C’è poco da consigliare, i giovani non ascoltano.
«A quella povera bambina che nel 1965 era al suo primo Sanremo avrei voluto dire: “Cercati qualcuno che ti possa aiutare, vinci i tuoi complessi, non farti scoraggiare dalle critiche”. Invece, oggi come allora, non riesco a dire di no, devo sempre accontentare un po’ tutti e non è un bene.»
La madre si toglieva il pane per lei, facendo sacrifici come solo le mamme sanno fare. Le cantava le romanze. La figlia Michela ha aperto un’etichetta discografica per seguire il solco del padre Antonio Ansoldi. L’ha chiamata con le iniziali di Luca e Virginia, i suoi figli. Iva Zanicchi, unica donna a vincere tre volte il Festival della canzone italiana, ha avuto dal pubblico dell’Ariston il riconoscimento più bello che un’artista possa desiderare: la standing ovation e quell’applauso che è sembrato non finire, dalla prima all’ultima esibizione, sono una meravigliosa istantanea, un ricordo prezioso da incorniciare. Lì, ci sono racchiusi tutta la gratitudine e l’amore che questa donna straordinaria ha saputo regalare alla nostra musica. Un interminabile istante di pura felicità.
«Credo che nessuno sia mai riuscito a definire esattamente la felicità. L’ho assaporata: sono degli attimi, dei momenti in cui ti soffoca, ti manca il respiro. Dopo realizzi, sei contento di quanto ti è appena accaduto, del risultato raggiunto… ma non è più felicità.»

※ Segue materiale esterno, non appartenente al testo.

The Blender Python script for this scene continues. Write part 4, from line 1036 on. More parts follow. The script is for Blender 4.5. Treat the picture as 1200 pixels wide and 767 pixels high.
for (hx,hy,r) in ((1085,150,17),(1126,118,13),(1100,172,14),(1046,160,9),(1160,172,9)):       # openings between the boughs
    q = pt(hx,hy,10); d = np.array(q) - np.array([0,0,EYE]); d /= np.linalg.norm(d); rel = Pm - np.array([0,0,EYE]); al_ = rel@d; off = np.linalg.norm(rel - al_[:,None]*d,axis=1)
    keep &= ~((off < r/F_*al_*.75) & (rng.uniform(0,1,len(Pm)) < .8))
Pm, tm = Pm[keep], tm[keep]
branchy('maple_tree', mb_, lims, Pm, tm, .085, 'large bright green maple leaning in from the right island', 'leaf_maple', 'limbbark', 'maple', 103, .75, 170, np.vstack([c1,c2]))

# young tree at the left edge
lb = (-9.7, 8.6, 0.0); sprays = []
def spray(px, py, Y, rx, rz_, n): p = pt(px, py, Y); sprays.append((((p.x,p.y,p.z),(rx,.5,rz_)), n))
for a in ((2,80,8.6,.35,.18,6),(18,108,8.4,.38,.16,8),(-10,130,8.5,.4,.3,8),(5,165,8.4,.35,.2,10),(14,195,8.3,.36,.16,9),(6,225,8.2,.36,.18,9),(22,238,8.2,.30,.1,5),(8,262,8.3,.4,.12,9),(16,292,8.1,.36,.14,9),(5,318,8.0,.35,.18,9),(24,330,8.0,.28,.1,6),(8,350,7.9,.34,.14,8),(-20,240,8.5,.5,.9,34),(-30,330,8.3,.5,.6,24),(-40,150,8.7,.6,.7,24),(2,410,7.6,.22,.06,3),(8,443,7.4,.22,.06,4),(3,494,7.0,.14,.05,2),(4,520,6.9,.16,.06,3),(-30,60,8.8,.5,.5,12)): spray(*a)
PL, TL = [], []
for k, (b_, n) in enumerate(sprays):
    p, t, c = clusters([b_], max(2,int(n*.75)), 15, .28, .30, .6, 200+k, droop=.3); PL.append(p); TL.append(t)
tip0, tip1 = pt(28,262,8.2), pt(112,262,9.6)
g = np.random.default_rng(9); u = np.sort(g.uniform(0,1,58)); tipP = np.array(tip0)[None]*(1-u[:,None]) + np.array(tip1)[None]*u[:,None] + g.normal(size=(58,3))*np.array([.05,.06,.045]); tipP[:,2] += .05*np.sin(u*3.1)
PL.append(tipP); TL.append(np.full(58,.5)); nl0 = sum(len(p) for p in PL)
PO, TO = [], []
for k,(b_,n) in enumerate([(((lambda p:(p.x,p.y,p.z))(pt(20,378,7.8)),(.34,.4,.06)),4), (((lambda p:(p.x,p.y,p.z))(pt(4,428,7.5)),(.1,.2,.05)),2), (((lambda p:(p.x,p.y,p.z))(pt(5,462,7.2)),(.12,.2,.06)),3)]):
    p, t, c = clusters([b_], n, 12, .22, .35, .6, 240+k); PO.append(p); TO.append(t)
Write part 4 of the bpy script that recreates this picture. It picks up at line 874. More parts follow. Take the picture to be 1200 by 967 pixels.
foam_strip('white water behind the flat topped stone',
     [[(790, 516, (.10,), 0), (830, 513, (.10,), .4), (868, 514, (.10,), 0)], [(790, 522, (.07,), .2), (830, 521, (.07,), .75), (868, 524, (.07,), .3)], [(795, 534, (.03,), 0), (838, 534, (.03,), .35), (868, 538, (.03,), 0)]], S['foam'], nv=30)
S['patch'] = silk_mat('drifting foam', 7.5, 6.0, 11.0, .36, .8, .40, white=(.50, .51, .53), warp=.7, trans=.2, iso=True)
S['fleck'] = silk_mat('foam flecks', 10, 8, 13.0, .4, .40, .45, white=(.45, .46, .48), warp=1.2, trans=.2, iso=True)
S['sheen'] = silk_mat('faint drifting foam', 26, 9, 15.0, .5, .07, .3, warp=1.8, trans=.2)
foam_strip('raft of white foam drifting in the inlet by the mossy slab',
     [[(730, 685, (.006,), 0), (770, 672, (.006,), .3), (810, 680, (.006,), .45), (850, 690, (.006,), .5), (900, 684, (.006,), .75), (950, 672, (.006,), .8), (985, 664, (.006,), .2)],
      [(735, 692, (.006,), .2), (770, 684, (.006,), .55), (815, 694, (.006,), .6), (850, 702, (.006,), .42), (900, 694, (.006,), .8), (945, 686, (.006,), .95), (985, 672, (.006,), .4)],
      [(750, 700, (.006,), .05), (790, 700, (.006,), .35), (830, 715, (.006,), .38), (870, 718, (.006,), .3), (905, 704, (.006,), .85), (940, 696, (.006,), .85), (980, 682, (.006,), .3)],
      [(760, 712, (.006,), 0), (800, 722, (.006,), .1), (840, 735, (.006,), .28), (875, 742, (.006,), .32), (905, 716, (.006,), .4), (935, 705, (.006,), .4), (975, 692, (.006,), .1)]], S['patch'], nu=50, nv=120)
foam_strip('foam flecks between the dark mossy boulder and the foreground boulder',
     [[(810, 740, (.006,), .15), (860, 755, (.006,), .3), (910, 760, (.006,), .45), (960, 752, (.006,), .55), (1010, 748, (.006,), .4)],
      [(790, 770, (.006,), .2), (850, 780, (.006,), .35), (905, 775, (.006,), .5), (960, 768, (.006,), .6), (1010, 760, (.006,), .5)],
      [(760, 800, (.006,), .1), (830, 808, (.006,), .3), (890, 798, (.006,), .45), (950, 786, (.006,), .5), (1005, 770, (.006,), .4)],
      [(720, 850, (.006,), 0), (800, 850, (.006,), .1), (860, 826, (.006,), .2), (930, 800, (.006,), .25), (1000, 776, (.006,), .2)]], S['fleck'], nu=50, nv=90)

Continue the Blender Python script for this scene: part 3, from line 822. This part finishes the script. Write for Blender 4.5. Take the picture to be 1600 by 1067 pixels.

Davanti allo specchio “una signora che si mantiene bene, che non è ricorsa al lifting ma ha poche rughe”.
«Vorrei solo si dicesse che sono una brava persona e che sono generosa.»
“Nata di luna buona”, il commento con cui fu accolta dal bisnonno Lorenzo al momento della nascita.
«Venivo dopo due femmine e i miei si aspettavano il maschio, invece sono nata io. Mi raccontarono poi che mio padre stette tre giorni senza venirmi a vedere e, una volta elaborata la delusione, disse a mia madre che si sarebbero rifatti con il prossimo figlio. L’unico che mi accolse subito fu il mio bisnonno Lorenzo che, prendendomi in braccio, disse: “È nata di giovedì e di luna buona. Sarà molto fortunata!”.»